Silva considers how human beings impact nature, not in pedantic, polemical, or overtly political terms, but with a lyricism and sense of enigma that somehow merges high romanticism with futurism. This enveloping of topical concerns within a mantle of visual poetry has proved resonant with art lovers worldwide; the Brazilian-American artist has exhibited widely throughout the Americas, Europe, and Asia in venues such as the Centre Pompidou and Whitney Museum of American Art. Silva’s vision has struck a chord in an era when the technological and the natural are generally seen as oppositional, if not adversarial.

 

The conceptual seeds of “PEAKING” can be seen in the artist’s earlier projects. In “Geomancer” (2019-21), a series of 14 short videos and interactive 3D schemata, Silva has superimposed plasticine, neon-colored shapes atop mossy boulder forms, which split in two to reveal radioactive-looking innards. “Western Fronts” (2018) projects triangles, circles, and rectangles over smoothly unfurling aerial videography of desert scenery, set to an eerie electronic soundtrack, an effect coolly Kubrickian in its eye-of-God perspective and air of sinister inscrutability. This was preceded by a 2014 series in which delicate computer-animated birds fly through moving geometric planes. In each of these works, inanimate objects or animals interpenetrate mysterious geometries.

 

Following in this direct lineage, “PEAKING” advances Silva’s syntax and themes, expanding them to a scale literally unprecedented in his output; this is physically the largest installation he has undertaken to date. Scored to electronic music of his own composition, the 25-minute video projection begins in earnest on an immense screen in the soaring main gallery, with its cathedral-like vaulted ceiling and crisscrossing support beams. The darkened room is appointed with five beanbags for viewers to recline upon as they take in the images and the uncanny ambiance.
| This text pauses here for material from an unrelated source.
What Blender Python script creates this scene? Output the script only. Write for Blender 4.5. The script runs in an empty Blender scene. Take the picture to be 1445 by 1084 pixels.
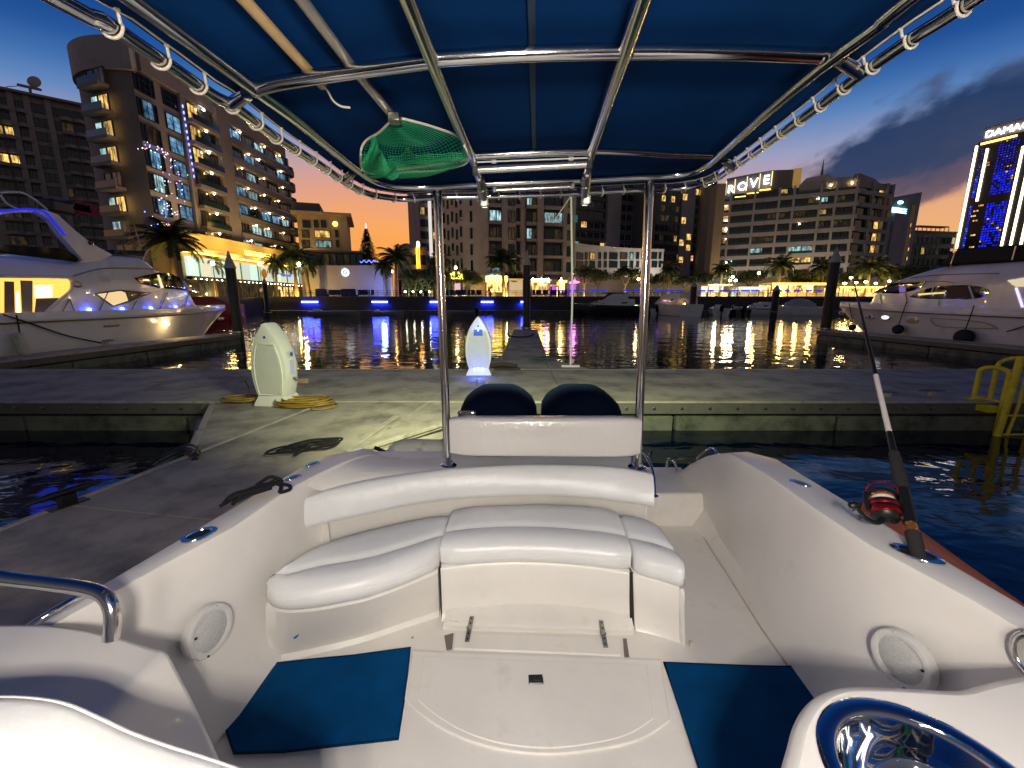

In a half-dozen distinct sections, computer-generated mountains slowly revolve, enveloped by inky blackness, shot through with periodic laser beams, the frequency of light-play and background effects gradually growing more complex and frenetic. Essentially, the sequence progresses from largo to allegro agitato to prestissimo and is apt to induce a mélange of vertigo and anxiety, comfy beanbags notwithstanding.

 

It’s attention-grabbing, to be sure, but what does it mean? An illuminated side panel called “PEAKING INDEX” provides a legend, explaining the work’s visual language. The mountains are apparently modeled on the Cascade Range of the Pacific Northwest, although by the looks of them they could be anywhere. Based on the interaction of more than a million digital variables within the video’s programming, the inexorable ramping-up of visual distortion is analogous to the metastasis of technology intruding into the natural world, akin to an exponential curve on a graph. The manic motion and light-play assault the mountain at the climax — that is, its peak, ergo the double meaning of the exhibition’s title. 

 

From calming serenity to blinking, strobing, spinning bedlam, it charts a trajectory over the past 200 years from eras pre-industrial to industrial to Space Age to digital. Perhaps this is why it feels familiar: It’s what our lives have become. As a retinal experience, it inspires disorientation and identification in equal measure. Its frazzled feel and information overload are our own. Engaging if willfully arcane, Silva’s phantasmagoria invites us to read as much of this sociocultural context into its kaleidoscopic maelstrom as we’re compelled to, even while allowing us simply to stand agog and googly-eyed, awash in dystopian spectacle.